On Monday, the Knesset voted in favour of a bill that would allow citizens to sue anyone recommending a boycott of not only Israel but of West Bank settlements. This is a distinction with a difference. Salam Fayyad, the prime minister of Palestine, has long favoured a boycott of settlement goods, but not Israeli ones, as a way of forcing Israel to distinguish its GDP from its occupation economy. Diplomatically ill-considered though such a policy may be, and however skirted by the Palestinians themselves in practice, Fayyad’s policy was by no means “anti-Semitic” or belligerent in its logic.
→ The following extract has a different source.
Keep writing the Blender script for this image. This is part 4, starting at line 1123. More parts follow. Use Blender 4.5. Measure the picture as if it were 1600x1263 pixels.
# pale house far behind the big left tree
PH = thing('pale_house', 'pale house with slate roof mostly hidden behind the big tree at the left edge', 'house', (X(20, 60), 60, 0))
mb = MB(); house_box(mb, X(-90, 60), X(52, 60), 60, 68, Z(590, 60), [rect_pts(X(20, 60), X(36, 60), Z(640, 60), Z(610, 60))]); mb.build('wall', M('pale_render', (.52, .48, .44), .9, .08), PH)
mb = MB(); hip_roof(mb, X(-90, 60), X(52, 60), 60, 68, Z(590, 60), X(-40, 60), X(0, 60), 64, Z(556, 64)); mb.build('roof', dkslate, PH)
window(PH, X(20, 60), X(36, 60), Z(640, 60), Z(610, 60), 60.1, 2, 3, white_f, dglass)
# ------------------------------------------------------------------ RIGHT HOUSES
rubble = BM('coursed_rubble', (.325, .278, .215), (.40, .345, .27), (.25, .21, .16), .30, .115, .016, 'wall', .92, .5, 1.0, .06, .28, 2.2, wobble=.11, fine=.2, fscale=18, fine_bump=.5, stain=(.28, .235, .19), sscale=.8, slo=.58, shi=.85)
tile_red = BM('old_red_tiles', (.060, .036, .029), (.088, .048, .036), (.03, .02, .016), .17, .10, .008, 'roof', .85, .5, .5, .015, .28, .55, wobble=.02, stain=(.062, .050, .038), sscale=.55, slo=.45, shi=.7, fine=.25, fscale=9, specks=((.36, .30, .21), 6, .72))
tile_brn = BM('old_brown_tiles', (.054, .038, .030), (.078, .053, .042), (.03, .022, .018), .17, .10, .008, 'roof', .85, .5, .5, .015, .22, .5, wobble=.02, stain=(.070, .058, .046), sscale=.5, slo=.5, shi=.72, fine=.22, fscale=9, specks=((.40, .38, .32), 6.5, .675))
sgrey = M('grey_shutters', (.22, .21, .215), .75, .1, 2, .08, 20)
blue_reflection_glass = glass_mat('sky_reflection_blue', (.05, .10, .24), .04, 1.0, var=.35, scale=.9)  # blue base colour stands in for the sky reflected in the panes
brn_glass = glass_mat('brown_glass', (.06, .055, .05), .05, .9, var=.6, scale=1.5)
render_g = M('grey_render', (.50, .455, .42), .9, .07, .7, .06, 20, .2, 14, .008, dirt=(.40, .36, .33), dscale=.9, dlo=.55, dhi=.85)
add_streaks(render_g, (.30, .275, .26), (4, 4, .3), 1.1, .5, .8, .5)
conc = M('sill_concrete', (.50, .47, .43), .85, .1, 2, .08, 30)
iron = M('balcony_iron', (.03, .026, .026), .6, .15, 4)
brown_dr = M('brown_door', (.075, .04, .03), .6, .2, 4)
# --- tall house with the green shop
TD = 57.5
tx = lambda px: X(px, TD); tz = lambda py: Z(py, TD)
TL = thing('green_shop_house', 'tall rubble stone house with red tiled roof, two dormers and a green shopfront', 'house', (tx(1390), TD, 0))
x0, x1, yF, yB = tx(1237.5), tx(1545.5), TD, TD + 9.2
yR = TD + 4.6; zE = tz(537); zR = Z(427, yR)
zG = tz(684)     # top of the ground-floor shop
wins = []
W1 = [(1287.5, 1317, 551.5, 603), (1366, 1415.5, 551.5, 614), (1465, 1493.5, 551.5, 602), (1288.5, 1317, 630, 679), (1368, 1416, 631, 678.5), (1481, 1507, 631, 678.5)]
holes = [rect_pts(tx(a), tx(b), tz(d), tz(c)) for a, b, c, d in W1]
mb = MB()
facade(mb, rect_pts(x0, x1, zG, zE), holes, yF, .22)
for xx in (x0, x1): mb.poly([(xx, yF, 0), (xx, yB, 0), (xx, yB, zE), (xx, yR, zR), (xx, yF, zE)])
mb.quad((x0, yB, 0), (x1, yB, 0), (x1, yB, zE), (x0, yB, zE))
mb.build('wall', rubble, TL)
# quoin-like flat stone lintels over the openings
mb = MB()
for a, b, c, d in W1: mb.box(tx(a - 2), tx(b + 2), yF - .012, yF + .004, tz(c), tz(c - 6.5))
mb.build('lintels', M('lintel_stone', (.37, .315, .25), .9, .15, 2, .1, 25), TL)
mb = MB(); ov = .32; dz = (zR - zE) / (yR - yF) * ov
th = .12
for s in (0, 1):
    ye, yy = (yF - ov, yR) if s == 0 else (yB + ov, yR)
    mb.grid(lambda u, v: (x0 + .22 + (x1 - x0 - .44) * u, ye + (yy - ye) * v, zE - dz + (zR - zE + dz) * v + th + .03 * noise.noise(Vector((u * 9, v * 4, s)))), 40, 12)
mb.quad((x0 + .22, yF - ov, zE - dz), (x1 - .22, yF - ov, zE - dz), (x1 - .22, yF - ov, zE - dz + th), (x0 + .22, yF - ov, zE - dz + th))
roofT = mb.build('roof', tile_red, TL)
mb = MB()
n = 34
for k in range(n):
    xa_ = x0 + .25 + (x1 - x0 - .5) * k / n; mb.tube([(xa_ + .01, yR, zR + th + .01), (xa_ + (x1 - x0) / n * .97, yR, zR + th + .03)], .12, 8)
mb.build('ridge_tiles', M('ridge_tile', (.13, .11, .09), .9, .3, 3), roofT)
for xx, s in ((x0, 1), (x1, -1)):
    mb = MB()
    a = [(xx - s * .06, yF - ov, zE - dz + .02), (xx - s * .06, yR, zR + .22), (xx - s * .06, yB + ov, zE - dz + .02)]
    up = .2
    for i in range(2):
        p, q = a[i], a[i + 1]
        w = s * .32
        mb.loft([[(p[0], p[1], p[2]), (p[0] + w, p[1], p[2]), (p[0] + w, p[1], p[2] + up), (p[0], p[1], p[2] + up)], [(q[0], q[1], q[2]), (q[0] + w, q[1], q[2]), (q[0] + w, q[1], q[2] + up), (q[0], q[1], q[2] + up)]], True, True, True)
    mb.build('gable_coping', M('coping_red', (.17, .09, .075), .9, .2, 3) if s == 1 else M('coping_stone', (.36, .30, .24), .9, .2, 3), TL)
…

But leave that to one side. What this new anti-boycott law amounts to is a codified commandment: “Thou shalt not de-legitimise.” Rather than confront obnoxious or dodgy opinions, which the so-called BDS movement represents, the Knesset would rather ban those opinions altogether. Zionism used to be made of sterner stuff.

Owing to an extremely backward electoral system, Israel is today addled by a unique kind of political dysfunction. The fringe Right, consisting mainly of ultra-religious and hyper-nationalist types, has projected itself disproportionately into the government, causing both uneasy coalitions and all manner of international embarrassments. Enter a settlement construction announcement that coincides with the arrival of the US Vice President; enter also a “loyalty oath” and other suggested encroachments on civil liberties which, unlike this anti-boycott measure, have so far got held up in parliamentary subcommittees.

Culturally, too, the creep of the fringe into the mainstream has had disastrous consequences. The former Sephardic chief rabbi sounding off about gentiles and Arabs is not just a Talmudic concern when you realise that Ovadia Yosef is also the “spiritual head” of Shas, the party that controls Israel’s Interior Ministry. An foreign minister who never blinks would merit critical scrutiny on any occasion, but it is not a compliment that Vladimir Putin sees Avigdor Lieberman as an ideological soulmate. In most democracies, loudmouths get reality series; in Israel, they get portfolios.

In the midst of such dysfunction, Israel has also found that its political destiny is being decided more by The Guardian and Al Jazeera than it is by the prime minister — a fact that Benjamin Netanyahu seems to grasp uneasily. The Arab Spring ferment at the borders and a frosty relationship with the Obama White House have only added to the sense of tetchiness and desperation.

Moshe Dayan once said that Israel hasn’t got a foreign policy, only a defence policy. It clearly now needs a coherent foreign policy. But if it heads down the long slide of speech codes and the criminalisation of political correctness, it’ll need a rethink on its domestic policy, too.